— Exercise task —
Repeat every line of the material, character for character.

— Information supplied —

◇ ◇ ◇ ◇

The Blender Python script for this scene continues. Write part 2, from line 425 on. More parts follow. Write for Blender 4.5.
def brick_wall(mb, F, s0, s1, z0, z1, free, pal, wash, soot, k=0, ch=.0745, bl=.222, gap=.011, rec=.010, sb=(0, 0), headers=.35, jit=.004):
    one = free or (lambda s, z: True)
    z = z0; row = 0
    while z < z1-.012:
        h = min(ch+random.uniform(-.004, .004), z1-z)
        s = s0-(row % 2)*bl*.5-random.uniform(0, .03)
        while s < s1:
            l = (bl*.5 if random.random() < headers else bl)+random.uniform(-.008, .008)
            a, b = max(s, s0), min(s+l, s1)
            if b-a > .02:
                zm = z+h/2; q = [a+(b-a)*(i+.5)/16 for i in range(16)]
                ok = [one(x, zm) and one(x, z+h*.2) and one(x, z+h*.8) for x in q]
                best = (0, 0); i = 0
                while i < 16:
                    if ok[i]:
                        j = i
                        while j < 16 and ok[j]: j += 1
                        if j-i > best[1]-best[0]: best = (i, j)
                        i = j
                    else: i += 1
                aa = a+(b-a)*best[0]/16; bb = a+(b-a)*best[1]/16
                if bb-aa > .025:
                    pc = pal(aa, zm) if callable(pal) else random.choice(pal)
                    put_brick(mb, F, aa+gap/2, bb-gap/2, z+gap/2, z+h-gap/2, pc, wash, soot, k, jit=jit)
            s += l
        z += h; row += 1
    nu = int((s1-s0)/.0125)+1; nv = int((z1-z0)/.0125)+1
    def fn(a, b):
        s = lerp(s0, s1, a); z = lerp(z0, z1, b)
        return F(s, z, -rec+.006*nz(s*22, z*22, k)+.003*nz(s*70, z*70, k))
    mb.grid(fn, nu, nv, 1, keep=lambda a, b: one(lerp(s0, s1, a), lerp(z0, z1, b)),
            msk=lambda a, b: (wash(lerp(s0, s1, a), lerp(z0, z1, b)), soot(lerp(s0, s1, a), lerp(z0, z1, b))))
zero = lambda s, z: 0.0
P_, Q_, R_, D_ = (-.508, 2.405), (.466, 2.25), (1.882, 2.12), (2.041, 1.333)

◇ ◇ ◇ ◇

— Output for this exercise —
The Blender Python script for this scene continues. Write part 2, from line 425 on. More parts follow. Write for Blender 4.5.
def brick_wall(mb, F, s0, s1, z0, z1, free, pal, wash, soot, k=0, ch=.0745, bl=.222, gap=.011, rec=.010, sb=(0, 0), headers=.35, jit=.004):
    one = free or (lambda s, z: True)
    z = z0; row = 0
    while z < z1-.012:
        h = min(ch+random.uniform(-.004, .004), z1-z)
        s = s0-(row % 2)*bl*.5-random.uniform(0, .03)
        while s < s1:
            l = (bl*.5 if random.random() < headers else bl)+random.uniform(-.008, .008)
            a, b = max(s, s0), min(s+l, s1)
            if b-a > .02:
                zm = z+h/2; q = [a+(b-a)*(i+.5)/16 for i in range(16)]
                ok = [one(x, zm) and one(x, z+h*.2) and one(x, z+h*.8) for x in q]
                best = (0, 0); i = 0
                while i < 16:
                    if ok[i]:
                        j = i
                        while j < 16 and ok[j]: j += 1
                        if j-i > best[1]-best[0]: best = (i, j)
                        i = j
                    else: i += 1
                aa = a+(b-a)*best[0]/16; bb = a+(b-a)*best[1]/16
                if bb-aa > .025:
                    pc = pal(aa, zm) if callable(pal) else random.choice(pal)
                    put_brick(mb, F, aa+gap/2, bb-gap/2, z+gap/2, z+h-gap/2, pc, wash, soot, k, jit=jit)
            s += l
        z += h; row += 1
    nu = int((s1-s0)/.0125)+1; nv = int((z1-z0)/.0125)+1
    def fn(a, b):
        s = lerp(s0, s1, a); z = lerp(z0, z1, b)
        return F(s, z, -rec+.006*nz(s*22, z*22, k)+.003*nz(s*70, z*70, k))
    mb.grid(fn, nu, nv, 1, keep=lambda a, b: one(lerp(s0, s1, a), lerp(z0, z1, b)),
            msk=lambda a, b: (wash(lerp(s0, s1, a), lerp(z0, z1, b)), soot(lerp(s0, s1, a), lerp(z0, z1, b))))
zero = lambda s, z: 0.0
P_, Q_, R_, D_ = (-.508, 2.405), (.466, 2.25), (1.882, 2.12), (2.041, 1.333)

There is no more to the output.